_Supplied data_:
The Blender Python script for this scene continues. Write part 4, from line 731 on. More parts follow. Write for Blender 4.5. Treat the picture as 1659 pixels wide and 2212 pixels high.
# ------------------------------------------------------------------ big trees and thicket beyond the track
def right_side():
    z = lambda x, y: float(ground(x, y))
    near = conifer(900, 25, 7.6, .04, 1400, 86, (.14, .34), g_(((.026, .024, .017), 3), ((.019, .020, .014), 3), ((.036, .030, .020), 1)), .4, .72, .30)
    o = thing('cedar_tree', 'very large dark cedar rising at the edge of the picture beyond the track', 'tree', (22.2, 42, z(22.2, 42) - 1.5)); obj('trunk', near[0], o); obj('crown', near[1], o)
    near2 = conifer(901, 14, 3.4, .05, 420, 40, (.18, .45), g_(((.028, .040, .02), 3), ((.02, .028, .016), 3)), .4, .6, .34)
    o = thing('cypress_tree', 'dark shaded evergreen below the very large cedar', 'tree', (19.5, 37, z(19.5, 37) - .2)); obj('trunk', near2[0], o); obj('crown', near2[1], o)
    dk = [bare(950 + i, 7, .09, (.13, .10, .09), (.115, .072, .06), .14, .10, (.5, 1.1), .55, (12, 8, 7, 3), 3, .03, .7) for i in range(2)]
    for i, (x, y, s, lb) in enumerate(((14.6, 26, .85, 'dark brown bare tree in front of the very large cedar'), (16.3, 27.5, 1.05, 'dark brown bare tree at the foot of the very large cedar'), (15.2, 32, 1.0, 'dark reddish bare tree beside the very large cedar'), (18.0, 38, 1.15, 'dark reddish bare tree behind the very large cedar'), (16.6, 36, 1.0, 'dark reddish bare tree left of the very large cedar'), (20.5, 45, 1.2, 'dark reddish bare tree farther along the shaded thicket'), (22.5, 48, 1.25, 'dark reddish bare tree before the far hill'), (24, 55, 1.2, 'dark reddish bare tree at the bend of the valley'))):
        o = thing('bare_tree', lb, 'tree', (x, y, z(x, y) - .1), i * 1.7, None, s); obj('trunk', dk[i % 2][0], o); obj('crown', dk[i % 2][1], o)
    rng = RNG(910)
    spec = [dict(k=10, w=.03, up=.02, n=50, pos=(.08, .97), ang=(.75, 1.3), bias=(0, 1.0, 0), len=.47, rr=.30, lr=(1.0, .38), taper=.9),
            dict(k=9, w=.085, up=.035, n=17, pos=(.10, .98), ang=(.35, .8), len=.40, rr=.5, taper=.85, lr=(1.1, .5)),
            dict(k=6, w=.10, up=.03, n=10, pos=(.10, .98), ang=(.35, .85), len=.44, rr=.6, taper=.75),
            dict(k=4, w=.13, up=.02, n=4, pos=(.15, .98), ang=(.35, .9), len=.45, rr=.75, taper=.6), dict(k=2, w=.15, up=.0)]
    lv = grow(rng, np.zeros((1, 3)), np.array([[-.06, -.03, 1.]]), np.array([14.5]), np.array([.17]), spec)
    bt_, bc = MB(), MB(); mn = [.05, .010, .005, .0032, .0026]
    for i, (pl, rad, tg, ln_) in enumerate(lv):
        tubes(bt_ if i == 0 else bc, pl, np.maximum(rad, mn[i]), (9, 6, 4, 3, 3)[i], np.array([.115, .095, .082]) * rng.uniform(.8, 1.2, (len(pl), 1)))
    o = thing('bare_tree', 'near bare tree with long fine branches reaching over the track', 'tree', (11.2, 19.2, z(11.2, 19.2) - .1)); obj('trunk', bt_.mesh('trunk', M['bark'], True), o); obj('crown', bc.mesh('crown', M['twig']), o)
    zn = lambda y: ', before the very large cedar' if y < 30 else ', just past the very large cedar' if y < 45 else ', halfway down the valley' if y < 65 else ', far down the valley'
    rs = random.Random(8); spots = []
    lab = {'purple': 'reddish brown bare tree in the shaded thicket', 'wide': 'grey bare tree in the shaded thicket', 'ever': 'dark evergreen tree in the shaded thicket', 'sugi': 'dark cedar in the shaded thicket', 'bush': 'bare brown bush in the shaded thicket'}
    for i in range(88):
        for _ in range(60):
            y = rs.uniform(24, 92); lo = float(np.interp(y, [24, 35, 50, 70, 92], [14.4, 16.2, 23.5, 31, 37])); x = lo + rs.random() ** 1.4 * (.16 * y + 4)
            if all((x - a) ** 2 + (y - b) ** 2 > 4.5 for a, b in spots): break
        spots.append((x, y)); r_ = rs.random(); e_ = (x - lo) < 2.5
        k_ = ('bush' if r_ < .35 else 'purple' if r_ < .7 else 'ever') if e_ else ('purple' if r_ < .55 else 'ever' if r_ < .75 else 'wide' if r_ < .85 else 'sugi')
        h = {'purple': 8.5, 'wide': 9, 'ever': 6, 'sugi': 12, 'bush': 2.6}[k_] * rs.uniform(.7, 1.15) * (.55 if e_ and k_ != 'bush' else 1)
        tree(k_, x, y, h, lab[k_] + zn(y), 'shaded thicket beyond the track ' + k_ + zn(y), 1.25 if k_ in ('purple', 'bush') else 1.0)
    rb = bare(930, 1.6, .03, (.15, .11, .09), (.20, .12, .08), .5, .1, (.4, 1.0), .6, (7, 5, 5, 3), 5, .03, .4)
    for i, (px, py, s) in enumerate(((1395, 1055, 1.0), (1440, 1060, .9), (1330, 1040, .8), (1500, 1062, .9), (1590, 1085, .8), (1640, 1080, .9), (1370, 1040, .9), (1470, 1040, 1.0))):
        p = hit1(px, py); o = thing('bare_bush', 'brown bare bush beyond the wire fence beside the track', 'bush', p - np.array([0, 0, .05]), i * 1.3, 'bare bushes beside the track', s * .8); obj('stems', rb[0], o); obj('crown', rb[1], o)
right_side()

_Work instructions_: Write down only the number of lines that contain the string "picture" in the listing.

_Completed task_: 2